# REQUIRED WORK
Write out the listing below again, precisely as it is given.

# Extracted records
----

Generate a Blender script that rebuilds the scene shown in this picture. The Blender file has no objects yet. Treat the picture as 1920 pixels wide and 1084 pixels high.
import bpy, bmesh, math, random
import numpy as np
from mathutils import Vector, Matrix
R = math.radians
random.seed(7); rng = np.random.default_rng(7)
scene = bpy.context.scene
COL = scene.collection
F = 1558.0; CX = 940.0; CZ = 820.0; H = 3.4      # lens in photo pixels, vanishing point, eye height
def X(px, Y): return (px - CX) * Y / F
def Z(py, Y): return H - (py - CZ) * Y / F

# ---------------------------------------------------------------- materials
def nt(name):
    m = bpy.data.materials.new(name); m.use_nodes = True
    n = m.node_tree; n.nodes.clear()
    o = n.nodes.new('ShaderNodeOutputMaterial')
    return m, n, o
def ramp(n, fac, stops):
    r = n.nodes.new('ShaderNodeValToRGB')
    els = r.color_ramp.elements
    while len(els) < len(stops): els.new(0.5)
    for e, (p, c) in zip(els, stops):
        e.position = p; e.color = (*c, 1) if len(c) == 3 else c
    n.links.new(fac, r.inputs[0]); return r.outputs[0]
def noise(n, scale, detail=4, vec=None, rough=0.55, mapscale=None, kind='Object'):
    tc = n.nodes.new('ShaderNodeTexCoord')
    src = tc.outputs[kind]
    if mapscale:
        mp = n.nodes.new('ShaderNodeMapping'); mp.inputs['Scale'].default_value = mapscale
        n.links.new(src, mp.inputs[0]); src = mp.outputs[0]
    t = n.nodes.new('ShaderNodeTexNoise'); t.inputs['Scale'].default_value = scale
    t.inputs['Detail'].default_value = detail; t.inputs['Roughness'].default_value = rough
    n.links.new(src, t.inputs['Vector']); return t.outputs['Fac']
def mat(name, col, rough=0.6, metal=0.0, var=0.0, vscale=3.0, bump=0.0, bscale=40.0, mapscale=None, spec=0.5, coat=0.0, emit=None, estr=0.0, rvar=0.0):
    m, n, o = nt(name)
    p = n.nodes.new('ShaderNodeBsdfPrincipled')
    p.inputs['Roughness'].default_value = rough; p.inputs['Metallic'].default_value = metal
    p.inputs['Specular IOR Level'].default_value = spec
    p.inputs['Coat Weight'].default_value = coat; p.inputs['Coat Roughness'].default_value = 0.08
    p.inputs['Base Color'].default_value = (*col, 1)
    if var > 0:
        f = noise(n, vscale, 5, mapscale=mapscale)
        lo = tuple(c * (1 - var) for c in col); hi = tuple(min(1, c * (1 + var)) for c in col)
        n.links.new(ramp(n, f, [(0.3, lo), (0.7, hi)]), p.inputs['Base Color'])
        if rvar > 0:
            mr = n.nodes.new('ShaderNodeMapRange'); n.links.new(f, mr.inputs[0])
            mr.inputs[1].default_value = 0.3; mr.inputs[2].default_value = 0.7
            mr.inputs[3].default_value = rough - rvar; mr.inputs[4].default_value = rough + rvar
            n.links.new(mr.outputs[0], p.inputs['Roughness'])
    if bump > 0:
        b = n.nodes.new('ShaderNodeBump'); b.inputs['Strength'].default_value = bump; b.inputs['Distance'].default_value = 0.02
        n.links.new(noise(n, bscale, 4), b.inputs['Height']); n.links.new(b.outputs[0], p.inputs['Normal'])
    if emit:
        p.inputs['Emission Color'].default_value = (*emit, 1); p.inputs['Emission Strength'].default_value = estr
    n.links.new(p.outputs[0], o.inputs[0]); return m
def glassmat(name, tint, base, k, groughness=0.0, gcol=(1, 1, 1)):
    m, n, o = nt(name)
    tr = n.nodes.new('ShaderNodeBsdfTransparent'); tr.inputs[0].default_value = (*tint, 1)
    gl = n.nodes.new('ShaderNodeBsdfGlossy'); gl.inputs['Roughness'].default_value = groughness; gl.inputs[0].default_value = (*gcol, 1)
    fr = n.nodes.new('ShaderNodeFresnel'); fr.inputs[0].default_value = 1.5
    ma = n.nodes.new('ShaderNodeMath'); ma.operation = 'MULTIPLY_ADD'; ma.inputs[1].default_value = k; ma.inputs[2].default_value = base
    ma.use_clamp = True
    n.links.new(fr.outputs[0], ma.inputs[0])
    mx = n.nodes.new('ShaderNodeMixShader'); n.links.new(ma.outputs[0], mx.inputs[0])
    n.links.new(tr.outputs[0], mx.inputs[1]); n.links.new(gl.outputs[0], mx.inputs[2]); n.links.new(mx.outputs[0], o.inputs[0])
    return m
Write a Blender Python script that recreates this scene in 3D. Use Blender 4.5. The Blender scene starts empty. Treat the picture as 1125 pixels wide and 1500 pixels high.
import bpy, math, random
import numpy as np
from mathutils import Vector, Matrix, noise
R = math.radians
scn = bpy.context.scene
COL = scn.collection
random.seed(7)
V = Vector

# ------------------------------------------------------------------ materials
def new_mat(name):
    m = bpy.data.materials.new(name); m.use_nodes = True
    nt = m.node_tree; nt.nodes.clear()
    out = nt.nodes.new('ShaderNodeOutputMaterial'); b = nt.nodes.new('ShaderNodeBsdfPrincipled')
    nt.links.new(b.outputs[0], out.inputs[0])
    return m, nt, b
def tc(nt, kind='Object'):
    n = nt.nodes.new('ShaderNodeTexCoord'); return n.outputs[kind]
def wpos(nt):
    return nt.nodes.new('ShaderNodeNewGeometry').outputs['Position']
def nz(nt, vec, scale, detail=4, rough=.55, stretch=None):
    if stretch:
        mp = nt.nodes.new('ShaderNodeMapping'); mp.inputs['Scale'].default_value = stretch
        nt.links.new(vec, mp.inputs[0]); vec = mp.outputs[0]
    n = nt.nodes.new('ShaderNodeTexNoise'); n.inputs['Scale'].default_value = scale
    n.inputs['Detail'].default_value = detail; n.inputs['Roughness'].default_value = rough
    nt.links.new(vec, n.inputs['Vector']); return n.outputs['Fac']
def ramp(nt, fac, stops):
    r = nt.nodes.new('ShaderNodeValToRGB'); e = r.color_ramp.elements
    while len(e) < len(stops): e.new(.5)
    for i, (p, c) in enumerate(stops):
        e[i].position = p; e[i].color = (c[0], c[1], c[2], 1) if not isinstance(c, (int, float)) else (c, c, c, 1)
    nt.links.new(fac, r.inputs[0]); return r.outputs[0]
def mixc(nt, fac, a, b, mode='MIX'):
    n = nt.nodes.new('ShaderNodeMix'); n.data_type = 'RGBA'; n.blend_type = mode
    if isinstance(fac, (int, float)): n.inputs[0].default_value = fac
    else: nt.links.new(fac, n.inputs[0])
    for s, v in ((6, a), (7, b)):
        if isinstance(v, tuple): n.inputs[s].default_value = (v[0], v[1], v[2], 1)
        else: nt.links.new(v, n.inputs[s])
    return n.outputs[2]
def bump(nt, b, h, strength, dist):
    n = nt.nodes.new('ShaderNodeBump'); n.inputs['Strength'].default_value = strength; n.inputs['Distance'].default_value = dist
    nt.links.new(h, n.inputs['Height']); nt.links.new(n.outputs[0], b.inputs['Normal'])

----

# FULL OUTPUT
Generate a Blender script that rebuilds the scene shown in this picture. The Blender file has no objects yet. Treat the picture as 1920 pixels wide and 1084 pixels high.
import bpy, bmesh, math, random
import numpy as np
from mathutils import Vector, Matrix
R = math.radians
random.seed(7); rng = np.random.default_rng(7)
scene = bpy.context.scene
COL = scene.collection
F = 1558.0; CX = 940.0; CZ = 820.0; H = 3.4      # lens in photo pixels, vanishing point, eye height
def X(px, Y): return (px - CX) * Y / F
def Z(py, Y): return H - (py - CZ) * Y / F

# ---------------------------------------------------------------- materials
def nt(name):
    m = bpy.data.materials.new(name); m.use_nodes = True
    n = m.node_tree; n.nodes.clear()
    o = n.nodes.new('ShaderNodeOutputMaterial')
    return m, n, o
def ramp(n, fac, stops):
    r = n.nodes.new('ShaderNodeValToRGB')
    els = r.color_ramp.elements
    while len(els) < len(stops): els.new(0.5)
    for e, (p, c) in zip(els, stops):
        e.position = p; e.color = (*c, 1) if len(c) == 3 else c
    n.links.new(fac, r.inputs[0]); return r.outputs[0]
def noise(n, scale, detail=4, vec=None, rough=0.55, mapscale=None, kind='Object'):
    tc = n.nodes.new('ShaderNodeTexCoord')
    src = tc.outputs[kind]
    if mapscale:
        mp = n.nodes.new('ShaderNodeMapping'); mp.inputs['Scale'].default_value = mapscale
        n.links.new(src, mp.inputs[0]); src = mp.outputs[0]
    t = n.nodes.new('ShaderNodeTexNoise'); t.inputs['Scale'].default_value = scale
    t.inputs['Detail'].default_value = detail; t.inputs['Roughness'].default_value = rough
    n.links.new(src, t.inputs['Vector']); return t.outputs['Fac']
def mat(name, col, rough=0.6, metal=0.0, var=0.0, vscale=3.0, bump=0.0, bscale=40.0, mapscale=None, spec=0.5, coat=0.0, emit=None, estr=0.0, rvar=0.0):
    m, n, o = nt(name)
    p = n.nodes.new('ShaderNodeBsdfPrincipled')
    p.inputs['Roughness'].default_value = rough; p.inputs['Metallic'].default_value = metal
    p.inputs['Specular IOR Level'].default_value = spec
    p.inputs['Coat Weight'].default_value = coat; p.inputs['Coat Roughness'].default_value = 0.08
    p.inputs['Base Color'].default_value = (*col, 1)
    if var > 0:
        f = noise(n, vscale, 5, mapscale=mapscale)
        lo = tuple(c * (1 - var) for c in col); hi = tuple(min(1, c * (1 + var)) for c in col)
        n.links.new(ramp(n, f, [(0.3, lo), (0.7, hi)]), p.inputs['Base Color'])
        if rvar > 0:
            mr = n.nodes.new('ShaderNodeMapRange'); n.links.new(f, mr.inputs[0])
            mr.inputs[1].default_value = 0.3; mr.inputs[2].default_value = 0.7
            mr.inputs[3].default_value = rough - rvar; mr.inputs[4].default_value = rough + rvar
            n.links.new(mr.outputs[0], p.inputs['Roughness'])
    if bump > 0:
        b = n.nodes.new('ShaderNodeBump'); b.inputs['Strength'].default_value = bump; b.inputs['Distance'].default_value = 0.02
        n.links.new(noise(n, bscale, 4), b.inputs['Height']); n.links.new(b.outputs[0], p.inputs['Normal'])
    if emit:
        p.inputs['Emission Color'].default_value = (*emit, 1); p.inputs['Emission Strength'].default_value = estr
    n.links.new(p.outputs[0], o.inputs[0]); return m
def glassmat(name, tint, base, k, groughness=0.0, gcol=(1, 1, 1)):
    m, n, o = nt(name)
    tr = n.nodes.new('ShaderNodeBsdfTransparent'); tr.inputs[0].default_value = (*tint, 1)
    gl = n.nodes.new('ShaderNodeBsdfGlossy'); gl.inputs['Roughness'].default_value = groughness; gl.inputs[0].default_value = (*gcol, 1)
    fr = n.nodes.new('ShaderNodeFresnel'); fr.inputs[0].default_value = 1.5
    ma = n.nodes.new('ShaderNodeMath'); ma.operation = 'MULTIPLY_ADD'; ma.inputs[1].default_value = k; ma.inputs[2].default_value = base
    ma.use_clamp = True
    n.links.new(fr.outputs[0], ma.inputs[0])
    mx = n.nodes.new('ShaderNodeMixShader'); n.links.new(ma.outputs[0], mx.inputs[0])
    n.links.new(tr.outputs[0], mx.inputs[1]); n.links.new(gl.outputs[0], mx.inputs[2]); n.links.new(mx.outputs[0], o.inputs[0])
    return m
Write a Blender Python script that recreates this scene in 3D. Use Blender 4.5. The Blender scene starts empty. Treat the picture as 1125 pixels wide and 1500 pixels high.
import bpy, math, random
import numpy as np
from mathutils import Vector, Matrix, noise
R = math.radians
scn = bpy.context.scene
COL = scn.collection
random.seed(7)
V = Vector

# ------------------------------------------------------------------ materials
def new_mat(name):
    m = bpy.data.materials.new(name); m.use_nodes = True
    nt = m.node_tree; nt.nodes.clear()
    out = nt.nodes.new('ShaderNodeOutputMaterial'); b = nt.nodes.new('ShaderNodeBsdfPrincipled')
    nt.links.new(b.outputs[0], out.inputs[0])
    return m, nt, b
def tc(nt, kind='Object'):
    n = nt.nodes.new('ShaderNodeTexCoord'); return n.outputs[kind]
def wpos(nt):
    return nt.nodes.new('ShaderNodeNewGeometry').outputs['Position']
def nz(nt, vec, scale, detail=4, rough=.55, stretch=None):
    if stretch:
        mp = nt.nodes.new('ShaderNodeMapping'); mp.inputs['Scale'].default_value = stretch
        nt.links.new(vec, mp.inputs[0]); vec = mp.outputs[0]
    n = nt.nodes.new('ShaderNodeTexNoise'); n.inputs['Scale'].default_value = scale
    n.inputs['Detail'].default_value = detail; n.inputs['Roughness'].default_value = rough
    nt.links.new(vec, n.inputs['Vector']); return n.outputs['Fac']
def ramp(nt, fac, stops):
    r = nt.nodes.new('ShaderNodeValToRGB'); e = r.color_ramp.elements
    while len(e) < len(stops): e.new(.5)
    for i, (p, c) in enumerate(stops):
        e[i].position = p; e[i].color = (c[0], c[1], c[2], 1) if not isinstance(c, (int, float)) else (c, c, c, 1)
    nt.links.new(fac, r.inputs[0]); return r.outputs[0]
def mixc(nt, fac, a, b, mode='MIX'):
    n = nt.nodes.new('ShaderNodeMix'); n.data_type = 'RGBA'; n.blend_type = mode
    if isinstance(fac, (int, float)): n.inputs[0].default_value = fac
    else: nt.links.new(fac, n.inputs[0])
    for s, v in ((6, a), (7, b)):
        if isinstance(v, tuple): n.inputs[s].default_value = (v[0], v[1], v[2], 1)
        else: nt.links.new(v, n.inputs[s])
    return n.outputs[2]
def bump(nt, b, h, strength, dist):
    n = nt.nodes.new('ShaderNodeBump'); n.inputs['Strength'].default_value = strength; n.inputs['Distance'].default_value = dist
    nt.links.new(h, n.inputs['Height']); nt.links.new(n.outputs[0], b.inputs['Normal'])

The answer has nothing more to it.